■ WHAT IS NEEDED
Nothing but the lines from the line with "Reconstruct this image" to the line with "PI = math.pi", both included, is to be repeated, and those exactly. Leave out the pictures.

:: RECORD EXTRACTS

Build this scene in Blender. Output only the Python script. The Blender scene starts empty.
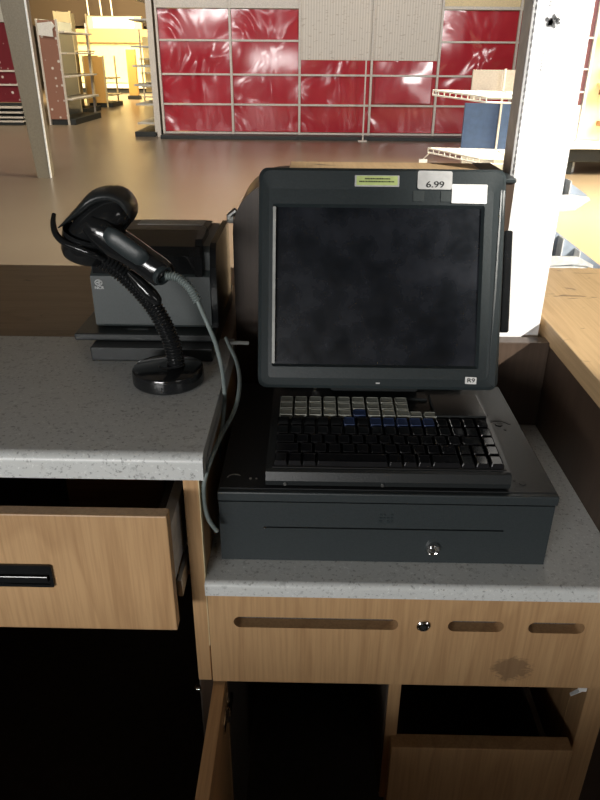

::::
:: RECORD EXTRACTS

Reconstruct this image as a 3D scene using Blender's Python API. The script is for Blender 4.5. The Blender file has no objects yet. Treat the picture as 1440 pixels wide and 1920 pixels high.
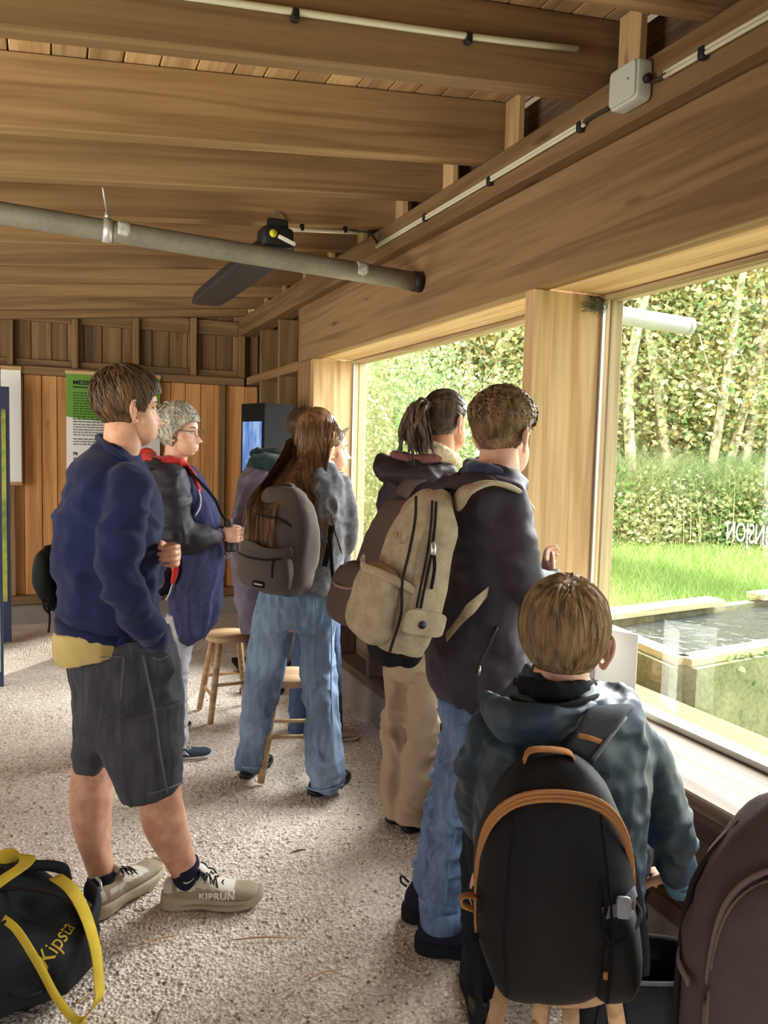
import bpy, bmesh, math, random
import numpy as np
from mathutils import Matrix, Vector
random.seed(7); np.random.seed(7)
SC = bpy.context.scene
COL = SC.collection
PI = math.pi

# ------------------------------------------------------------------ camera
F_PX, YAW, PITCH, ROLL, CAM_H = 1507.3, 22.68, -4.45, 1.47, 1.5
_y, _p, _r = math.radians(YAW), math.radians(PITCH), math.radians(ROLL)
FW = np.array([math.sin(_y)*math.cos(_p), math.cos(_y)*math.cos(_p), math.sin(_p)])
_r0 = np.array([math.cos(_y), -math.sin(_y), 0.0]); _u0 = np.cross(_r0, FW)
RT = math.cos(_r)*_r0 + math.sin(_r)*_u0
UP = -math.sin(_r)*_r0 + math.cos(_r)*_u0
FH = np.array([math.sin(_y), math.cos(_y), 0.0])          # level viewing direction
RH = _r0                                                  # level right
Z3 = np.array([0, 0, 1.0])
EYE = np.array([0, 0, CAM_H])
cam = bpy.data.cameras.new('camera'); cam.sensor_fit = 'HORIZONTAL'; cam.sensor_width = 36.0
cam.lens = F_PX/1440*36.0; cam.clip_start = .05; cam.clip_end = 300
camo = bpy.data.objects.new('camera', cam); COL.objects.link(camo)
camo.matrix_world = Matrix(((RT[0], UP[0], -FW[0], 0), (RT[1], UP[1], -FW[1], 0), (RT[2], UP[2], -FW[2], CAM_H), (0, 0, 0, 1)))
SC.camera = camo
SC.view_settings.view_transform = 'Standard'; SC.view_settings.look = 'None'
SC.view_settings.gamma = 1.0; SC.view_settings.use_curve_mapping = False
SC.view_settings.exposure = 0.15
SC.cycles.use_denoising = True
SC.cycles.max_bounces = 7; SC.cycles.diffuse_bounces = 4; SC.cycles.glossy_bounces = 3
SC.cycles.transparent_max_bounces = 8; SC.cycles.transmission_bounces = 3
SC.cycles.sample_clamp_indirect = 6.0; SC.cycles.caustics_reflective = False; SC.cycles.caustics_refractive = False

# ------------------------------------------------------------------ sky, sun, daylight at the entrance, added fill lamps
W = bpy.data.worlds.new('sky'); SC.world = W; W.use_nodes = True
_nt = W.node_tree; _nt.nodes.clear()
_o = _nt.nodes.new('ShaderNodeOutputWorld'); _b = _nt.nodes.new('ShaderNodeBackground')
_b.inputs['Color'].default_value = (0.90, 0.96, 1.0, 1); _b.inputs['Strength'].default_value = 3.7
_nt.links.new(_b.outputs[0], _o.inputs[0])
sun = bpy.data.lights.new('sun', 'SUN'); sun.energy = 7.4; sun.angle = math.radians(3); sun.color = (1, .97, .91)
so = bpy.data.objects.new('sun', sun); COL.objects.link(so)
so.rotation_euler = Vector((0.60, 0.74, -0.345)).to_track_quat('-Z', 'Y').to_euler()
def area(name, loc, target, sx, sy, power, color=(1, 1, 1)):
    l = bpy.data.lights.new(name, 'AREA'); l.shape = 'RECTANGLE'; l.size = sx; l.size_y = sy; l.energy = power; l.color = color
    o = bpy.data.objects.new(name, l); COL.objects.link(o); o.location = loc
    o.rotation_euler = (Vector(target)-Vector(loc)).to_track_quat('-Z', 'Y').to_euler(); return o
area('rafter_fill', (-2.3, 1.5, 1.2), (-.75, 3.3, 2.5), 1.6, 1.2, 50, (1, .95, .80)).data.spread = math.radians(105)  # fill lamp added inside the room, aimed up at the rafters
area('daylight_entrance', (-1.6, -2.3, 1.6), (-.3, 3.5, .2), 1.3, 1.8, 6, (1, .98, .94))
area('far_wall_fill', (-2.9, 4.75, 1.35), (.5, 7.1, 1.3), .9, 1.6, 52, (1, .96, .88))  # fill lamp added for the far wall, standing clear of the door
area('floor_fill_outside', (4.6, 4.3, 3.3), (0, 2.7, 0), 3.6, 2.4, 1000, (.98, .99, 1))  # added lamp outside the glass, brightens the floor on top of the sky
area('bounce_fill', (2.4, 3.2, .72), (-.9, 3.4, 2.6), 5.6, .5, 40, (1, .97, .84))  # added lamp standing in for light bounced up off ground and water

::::

■ RESULT
Reconstruct this image as a 3D scene using Blender's Python API. The script is for Blender 4.5. The Blender file has no objects yet. Treat the picture as 1440 pixels wide and 1920 pixels high.
import bpy, bmesh, math, random
import numpy as np
from mathutils import Matrix, Vector
random.seed(7); np.random.seed(7)
SC = bpy.context.scene
COL = SC.collection
PI = math.pi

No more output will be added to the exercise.